- [What you will do]: Wherever "Blender" appears in a line, copy that line.

----- Data excerpts

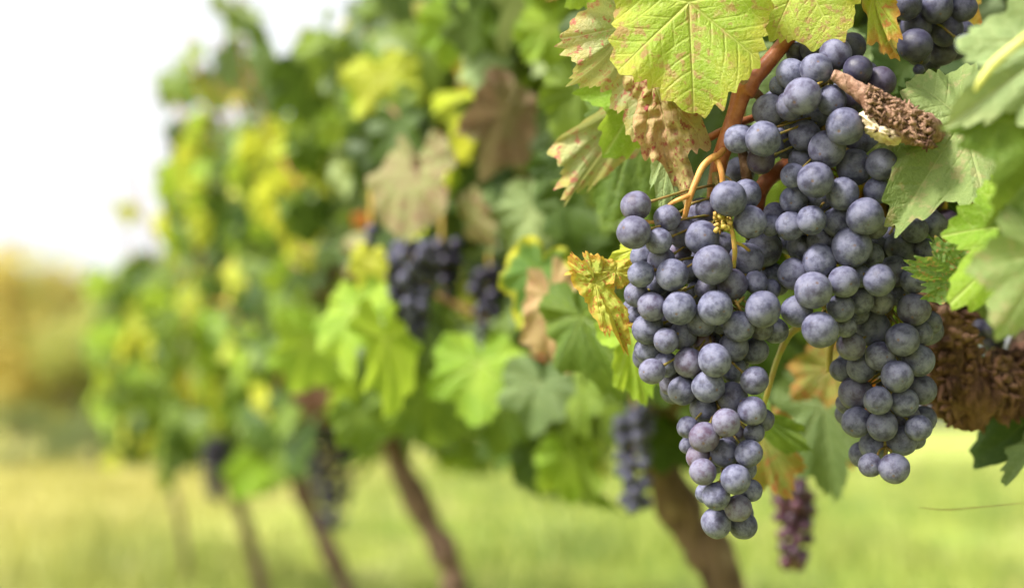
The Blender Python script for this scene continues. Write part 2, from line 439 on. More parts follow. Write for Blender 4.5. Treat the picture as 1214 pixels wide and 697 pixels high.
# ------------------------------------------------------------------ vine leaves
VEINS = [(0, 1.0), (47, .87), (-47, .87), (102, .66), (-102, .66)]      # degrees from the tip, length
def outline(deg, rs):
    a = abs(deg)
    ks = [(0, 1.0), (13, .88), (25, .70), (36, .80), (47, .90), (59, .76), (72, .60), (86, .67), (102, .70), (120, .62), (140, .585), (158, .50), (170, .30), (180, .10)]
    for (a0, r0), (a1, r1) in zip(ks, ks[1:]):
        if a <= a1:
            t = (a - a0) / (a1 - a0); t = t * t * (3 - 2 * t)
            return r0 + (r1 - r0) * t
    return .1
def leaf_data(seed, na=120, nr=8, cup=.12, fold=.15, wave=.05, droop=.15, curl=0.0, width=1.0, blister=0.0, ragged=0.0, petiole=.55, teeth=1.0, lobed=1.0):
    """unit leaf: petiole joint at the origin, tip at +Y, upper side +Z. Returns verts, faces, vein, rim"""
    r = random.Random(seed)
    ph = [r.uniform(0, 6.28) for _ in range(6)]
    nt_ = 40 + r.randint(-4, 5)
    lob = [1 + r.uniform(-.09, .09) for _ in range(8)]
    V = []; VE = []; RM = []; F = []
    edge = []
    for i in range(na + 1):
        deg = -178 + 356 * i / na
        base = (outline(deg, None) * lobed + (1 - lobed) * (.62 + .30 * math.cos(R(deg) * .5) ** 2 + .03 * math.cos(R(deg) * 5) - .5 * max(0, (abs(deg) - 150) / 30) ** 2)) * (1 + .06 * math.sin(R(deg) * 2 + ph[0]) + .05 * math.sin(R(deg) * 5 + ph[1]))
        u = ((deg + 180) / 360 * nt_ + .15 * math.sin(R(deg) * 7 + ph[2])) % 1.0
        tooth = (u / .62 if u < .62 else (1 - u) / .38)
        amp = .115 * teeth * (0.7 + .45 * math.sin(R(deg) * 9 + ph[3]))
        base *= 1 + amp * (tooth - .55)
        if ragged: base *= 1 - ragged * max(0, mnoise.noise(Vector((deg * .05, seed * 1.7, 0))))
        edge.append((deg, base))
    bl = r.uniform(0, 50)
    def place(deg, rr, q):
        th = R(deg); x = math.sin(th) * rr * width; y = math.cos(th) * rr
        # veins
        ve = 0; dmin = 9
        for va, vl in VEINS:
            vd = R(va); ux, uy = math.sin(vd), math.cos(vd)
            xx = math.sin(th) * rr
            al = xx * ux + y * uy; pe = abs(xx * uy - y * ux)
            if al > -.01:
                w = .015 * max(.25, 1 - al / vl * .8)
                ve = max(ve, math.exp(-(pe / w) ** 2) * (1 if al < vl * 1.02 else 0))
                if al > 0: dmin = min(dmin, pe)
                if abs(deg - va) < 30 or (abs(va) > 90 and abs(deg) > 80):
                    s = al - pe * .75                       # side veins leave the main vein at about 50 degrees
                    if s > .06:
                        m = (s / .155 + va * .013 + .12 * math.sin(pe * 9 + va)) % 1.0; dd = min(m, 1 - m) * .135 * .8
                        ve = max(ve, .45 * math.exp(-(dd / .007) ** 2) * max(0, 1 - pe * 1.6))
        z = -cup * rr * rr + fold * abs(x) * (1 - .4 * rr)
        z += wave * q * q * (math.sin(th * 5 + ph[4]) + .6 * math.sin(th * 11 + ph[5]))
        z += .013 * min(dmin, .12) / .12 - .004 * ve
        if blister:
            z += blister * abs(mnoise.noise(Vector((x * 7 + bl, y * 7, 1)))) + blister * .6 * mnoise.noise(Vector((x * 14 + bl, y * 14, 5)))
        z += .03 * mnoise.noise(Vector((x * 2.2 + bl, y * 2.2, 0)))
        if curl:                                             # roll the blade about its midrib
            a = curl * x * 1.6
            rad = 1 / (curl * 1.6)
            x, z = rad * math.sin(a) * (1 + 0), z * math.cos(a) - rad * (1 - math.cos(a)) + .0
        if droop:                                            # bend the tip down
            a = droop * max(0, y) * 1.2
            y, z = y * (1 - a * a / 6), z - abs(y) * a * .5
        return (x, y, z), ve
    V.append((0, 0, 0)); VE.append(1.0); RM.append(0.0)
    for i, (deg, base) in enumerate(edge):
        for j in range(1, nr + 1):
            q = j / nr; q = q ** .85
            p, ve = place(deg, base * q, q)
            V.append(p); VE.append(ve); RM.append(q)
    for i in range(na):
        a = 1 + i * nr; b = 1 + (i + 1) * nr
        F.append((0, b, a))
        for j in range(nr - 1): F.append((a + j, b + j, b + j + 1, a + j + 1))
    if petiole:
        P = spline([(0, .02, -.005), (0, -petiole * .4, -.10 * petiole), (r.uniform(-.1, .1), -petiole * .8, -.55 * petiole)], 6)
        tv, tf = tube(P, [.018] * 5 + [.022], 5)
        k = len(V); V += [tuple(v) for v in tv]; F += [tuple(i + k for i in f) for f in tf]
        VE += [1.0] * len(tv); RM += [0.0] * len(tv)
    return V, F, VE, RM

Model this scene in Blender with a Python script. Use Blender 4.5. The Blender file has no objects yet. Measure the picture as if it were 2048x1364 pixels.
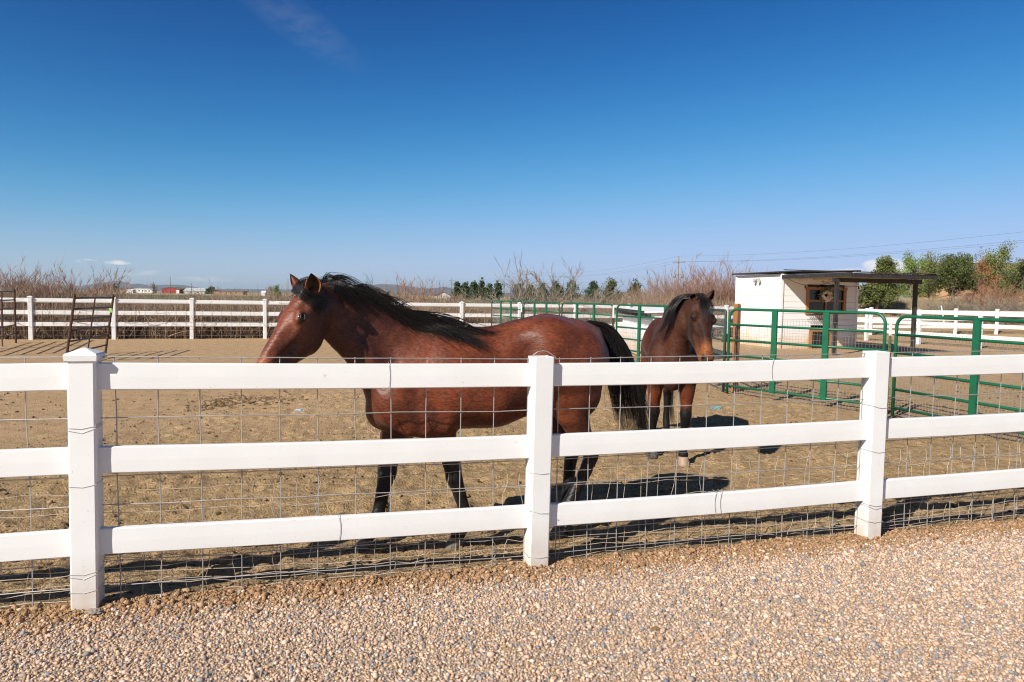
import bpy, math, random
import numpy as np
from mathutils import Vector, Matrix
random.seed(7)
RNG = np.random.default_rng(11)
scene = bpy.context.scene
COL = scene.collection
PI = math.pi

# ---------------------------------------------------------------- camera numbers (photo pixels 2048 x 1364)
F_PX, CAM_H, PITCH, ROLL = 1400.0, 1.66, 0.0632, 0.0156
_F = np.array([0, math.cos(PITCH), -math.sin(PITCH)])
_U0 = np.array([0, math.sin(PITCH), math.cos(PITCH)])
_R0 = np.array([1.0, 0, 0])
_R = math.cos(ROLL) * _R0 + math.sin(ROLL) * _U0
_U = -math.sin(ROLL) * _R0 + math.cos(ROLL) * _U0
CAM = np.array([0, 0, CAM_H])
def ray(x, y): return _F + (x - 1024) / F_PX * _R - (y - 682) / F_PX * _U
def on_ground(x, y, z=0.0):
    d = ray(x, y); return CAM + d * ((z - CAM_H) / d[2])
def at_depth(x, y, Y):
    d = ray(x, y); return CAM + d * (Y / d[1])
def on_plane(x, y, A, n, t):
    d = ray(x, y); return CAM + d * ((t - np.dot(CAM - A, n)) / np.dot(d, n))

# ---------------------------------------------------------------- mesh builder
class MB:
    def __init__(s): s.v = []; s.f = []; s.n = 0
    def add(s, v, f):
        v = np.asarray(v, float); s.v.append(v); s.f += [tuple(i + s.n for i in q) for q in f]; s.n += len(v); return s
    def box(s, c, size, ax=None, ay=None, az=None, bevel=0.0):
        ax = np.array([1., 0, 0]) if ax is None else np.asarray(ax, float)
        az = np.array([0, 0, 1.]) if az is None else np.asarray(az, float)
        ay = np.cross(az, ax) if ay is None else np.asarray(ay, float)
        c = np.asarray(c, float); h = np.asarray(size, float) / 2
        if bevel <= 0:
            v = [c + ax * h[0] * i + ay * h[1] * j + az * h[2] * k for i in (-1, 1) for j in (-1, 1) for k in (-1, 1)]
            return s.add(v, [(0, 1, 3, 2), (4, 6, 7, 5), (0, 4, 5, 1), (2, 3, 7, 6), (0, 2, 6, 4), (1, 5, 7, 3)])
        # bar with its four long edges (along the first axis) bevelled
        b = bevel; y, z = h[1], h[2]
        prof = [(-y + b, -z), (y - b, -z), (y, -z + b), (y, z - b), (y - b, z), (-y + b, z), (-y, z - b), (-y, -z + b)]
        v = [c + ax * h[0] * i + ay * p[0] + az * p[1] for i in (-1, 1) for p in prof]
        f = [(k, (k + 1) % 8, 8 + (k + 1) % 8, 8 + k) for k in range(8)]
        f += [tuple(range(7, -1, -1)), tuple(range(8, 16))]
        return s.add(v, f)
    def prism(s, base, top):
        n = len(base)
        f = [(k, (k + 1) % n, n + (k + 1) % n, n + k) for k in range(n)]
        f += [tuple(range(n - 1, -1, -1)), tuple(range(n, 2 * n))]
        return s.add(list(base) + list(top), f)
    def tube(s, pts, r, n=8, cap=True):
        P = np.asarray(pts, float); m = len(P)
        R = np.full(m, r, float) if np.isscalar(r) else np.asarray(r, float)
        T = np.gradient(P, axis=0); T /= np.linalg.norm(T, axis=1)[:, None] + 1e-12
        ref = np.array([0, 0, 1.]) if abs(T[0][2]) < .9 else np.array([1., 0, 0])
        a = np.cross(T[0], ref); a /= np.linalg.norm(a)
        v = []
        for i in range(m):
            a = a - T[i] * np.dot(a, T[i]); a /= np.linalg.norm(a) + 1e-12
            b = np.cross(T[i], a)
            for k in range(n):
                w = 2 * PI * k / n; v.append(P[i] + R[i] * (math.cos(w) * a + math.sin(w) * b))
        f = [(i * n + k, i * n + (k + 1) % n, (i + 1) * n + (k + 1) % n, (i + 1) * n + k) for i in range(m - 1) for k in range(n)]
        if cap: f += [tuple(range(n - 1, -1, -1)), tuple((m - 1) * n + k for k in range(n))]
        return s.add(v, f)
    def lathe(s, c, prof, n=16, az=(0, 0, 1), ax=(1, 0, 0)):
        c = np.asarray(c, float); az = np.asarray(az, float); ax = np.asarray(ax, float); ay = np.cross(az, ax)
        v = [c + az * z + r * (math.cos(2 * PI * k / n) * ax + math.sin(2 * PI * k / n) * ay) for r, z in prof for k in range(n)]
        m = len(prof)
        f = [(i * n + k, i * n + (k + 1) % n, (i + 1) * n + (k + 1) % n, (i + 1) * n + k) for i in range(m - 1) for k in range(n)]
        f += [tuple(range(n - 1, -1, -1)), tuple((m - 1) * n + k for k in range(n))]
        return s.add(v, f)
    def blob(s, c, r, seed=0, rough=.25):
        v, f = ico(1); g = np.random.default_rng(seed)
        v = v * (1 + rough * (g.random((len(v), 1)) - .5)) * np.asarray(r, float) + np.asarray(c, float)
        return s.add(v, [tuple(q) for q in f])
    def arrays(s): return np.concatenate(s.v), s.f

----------

- [Written answer]:
The Blender Python script for this scene continues. Write part 2, from line 439 on. More parts follow. Write for Blender 4.5. Treat the picture as 1214 pixels wide and 697 pixels high.
Model this scene in Blender with a Python script. Use Blender 4.5. The Blender file has no objects yet. Measure the picture as if it were 2048x1364 pixels.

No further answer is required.